Ban The Timeout
The Ohio State-Seton Hall finish is proof that basketball should have no timeouts
Mark Brown
First off, watch what happened in the last 20 seconds when Ohio State and No. 21 Seton Hall met at something called the "Fort Myers Tipoff" (Note: I would normally rather read a detective novel called the "Fort Myers Tipoff" than watch a November college basketball game at such an event, but this time it actually delivered).
Apologies for the video quality and lack of sound, but that's the only place that showed the full sequence. You can see the finish in living color, and audio, here:
That's a fantastic finish, but what's truly remarkable about it is that despite having two timeouts to burn, Chris Holtmann decided to just let his team play. It's almost certain that he did this because it was a preseason game, and that if this were a grueling Big Ten game in the dead of winter in some hell-hole like West Lafayette, Indiana, he'd be sprinting to the ref, grotesquely sweaty, to call the TO.
Coaches are control freaks, and the better the coach, the more control-freaky he is. Football is the ultimate control freak sport, which is why all football coaches are such intense weirdos, but college basketball is close, and the main method of control exercised by college coaches especially is the timeout. As any college basketball fan understands, the effect of this is to make close games virtually unwatchable at the end, because coaches hoard timeouts and use them almost exclusively in the high-pressure moments.
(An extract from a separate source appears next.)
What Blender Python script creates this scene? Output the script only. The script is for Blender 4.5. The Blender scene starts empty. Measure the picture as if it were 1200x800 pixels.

The NCAA took a positive step in this direction by reducing the total timeouts to four recently, but the problem is that three of them can carry over, which is why you often see teams come down to the wire with five or six collective timeouts remaining between them. At that point, it's the safest bet in sports that you're in for a slog where the last two minutes of game time take like 25 minutes of actual time. On top of that, there are nine TV timeouts in every game, which already halts the pace of play to a crazy degree. It sucks.
The worst part of all this is that it deprives us of those insane sequences like the one above where the energy and drama mount with every moment, and things happen in a whirling dervish of pure chaos. The only time this happens now is when a coach chooses not to call a timeout—they always have some remaining—and the only time that happens is if you're playing before January, or the coach is a psychopath like Jim Boeheim:
How awesome is that? I swear college basketball could boost its ratings overnight by giving each team literally one timeout per game in all televised games. Coaches can coach their team beforehand, and during the TV timeouts. The game is for the game. Take the power away from the control freaks, and restore the madness of the wild finish.